■ TASK
Where a line in the listing contains the string "scene", copy that line out.

■ COLLECTED MATERIAL
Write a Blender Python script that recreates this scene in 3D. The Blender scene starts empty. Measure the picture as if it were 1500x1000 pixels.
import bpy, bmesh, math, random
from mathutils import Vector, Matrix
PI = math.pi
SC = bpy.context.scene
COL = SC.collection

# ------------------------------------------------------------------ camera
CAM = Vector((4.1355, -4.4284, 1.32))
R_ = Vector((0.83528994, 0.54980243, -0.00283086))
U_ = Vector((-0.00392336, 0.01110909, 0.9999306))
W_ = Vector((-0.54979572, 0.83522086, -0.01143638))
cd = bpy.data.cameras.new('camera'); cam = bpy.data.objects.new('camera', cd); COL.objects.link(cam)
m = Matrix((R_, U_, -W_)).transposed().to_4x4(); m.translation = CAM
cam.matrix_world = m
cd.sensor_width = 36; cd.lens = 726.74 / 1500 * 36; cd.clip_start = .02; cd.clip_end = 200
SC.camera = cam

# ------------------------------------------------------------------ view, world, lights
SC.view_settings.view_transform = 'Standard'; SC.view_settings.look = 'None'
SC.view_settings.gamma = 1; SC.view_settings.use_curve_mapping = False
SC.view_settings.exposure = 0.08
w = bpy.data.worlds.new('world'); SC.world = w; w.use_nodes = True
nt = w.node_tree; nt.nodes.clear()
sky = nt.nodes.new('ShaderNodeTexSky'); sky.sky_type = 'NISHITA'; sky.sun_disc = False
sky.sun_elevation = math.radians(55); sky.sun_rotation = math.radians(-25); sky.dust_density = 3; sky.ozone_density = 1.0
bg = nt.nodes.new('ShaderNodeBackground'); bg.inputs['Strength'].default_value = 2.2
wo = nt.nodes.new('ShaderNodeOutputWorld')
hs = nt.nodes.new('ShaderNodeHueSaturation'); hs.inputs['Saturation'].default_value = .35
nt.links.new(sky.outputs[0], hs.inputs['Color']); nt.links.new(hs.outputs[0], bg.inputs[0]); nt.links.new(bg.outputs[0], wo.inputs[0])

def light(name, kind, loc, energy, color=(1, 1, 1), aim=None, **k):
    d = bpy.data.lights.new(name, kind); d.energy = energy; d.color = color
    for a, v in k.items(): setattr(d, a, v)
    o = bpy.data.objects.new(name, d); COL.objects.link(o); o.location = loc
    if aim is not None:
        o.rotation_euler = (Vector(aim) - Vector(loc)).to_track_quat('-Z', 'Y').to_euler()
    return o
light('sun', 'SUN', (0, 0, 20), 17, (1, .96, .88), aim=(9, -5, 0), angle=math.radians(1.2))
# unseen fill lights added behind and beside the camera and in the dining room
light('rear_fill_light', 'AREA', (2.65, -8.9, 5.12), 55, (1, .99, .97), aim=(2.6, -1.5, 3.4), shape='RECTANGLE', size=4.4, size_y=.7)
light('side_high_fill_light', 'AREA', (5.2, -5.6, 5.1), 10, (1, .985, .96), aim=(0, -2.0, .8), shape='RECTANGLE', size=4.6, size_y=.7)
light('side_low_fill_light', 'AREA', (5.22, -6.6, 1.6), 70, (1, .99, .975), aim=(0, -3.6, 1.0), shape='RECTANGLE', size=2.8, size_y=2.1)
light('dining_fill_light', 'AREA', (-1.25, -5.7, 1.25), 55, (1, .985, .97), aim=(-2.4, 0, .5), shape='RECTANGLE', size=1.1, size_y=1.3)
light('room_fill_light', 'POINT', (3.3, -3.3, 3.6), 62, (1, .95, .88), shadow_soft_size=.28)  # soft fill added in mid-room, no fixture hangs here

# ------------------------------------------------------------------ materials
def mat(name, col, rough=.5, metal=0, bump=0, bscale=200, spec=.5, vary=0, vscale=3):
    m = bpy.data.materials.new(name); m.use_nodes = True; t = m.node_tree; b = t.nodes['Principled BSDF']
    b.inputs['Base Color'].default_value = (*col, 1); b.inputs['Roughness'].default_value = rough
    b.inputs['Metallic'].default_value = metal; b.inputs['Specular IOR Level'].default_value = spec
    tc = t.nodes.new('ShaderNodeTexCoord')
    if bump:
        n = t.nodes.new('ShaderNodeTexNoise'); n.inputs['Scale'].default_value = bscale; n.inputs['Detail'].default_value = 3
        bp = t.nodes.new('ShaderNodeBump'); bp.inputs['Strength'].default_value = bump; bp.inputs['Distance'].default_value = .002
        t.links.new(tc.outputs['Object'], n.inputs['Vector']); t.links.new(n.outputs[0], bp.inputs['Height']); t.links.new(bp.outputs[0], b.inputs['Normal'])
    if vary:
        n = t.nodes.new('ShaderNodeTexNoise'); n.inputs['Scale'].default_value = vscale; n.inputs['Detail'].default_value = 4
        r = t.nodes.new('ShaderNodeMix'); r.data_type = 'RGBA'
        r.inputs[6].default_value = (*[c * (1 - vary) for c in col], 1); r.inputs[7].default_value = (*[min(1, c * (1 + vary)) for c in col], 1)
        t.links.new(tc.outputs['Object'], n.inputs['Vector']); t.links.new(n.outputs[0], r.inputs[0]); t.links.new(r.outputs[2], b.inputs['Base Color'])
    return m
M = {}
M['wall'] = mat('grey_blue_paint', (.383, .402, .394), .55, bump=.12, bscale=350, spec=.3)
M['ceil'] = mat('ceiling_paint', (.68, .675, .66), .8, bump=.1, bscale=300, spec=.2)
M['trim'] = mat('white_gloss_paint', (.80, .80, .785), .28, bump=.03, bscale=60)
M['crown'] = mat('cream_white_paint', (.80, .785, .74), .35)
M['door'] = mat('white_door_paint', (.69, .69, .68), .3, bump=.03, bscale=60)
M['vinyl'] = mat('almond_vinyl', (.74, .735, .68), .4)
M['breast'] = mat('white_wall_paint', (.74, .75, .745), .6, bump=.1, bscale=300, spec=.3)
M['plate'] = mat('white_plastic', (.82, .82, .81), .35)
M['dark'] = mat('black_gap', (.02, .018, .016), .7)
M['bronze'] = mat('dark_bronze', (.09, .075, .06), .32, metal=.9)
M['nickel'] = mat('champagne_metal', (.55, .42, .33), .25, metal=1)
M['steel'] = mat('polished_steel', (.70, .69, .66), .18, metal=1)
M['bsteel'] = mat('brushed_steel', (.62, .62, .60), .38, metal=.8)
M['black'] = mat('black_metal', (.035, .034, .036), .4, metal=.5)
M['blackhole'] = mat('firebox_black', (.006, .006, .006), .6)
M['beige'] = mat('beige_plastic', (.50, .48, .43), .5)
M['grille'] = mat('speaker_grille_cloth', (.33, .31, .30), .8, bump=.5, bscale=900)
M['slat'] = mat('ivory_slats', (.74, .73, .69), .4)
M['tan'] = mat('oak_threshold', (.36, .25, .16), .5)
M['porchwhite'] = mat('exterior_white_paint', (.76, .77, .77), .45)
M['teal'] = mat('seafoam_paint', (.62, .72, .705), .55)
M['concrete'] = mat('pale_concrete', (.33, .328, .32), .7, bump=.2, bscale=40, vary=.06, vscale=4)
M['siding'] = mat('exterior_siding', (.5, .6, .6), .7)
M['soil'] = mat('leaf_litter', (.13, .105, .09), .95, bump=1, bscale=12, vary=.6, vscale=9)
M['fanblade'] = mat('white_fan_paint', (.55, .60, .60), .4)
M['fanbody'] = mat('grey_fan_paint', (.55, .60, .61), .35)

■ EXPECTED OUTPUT
Write a Blender Python script that recreates this scene in 3D. The Blender scene starts empty. Measure the picture as if it were 1500x1000 pixels.
SC = bpy.context.scene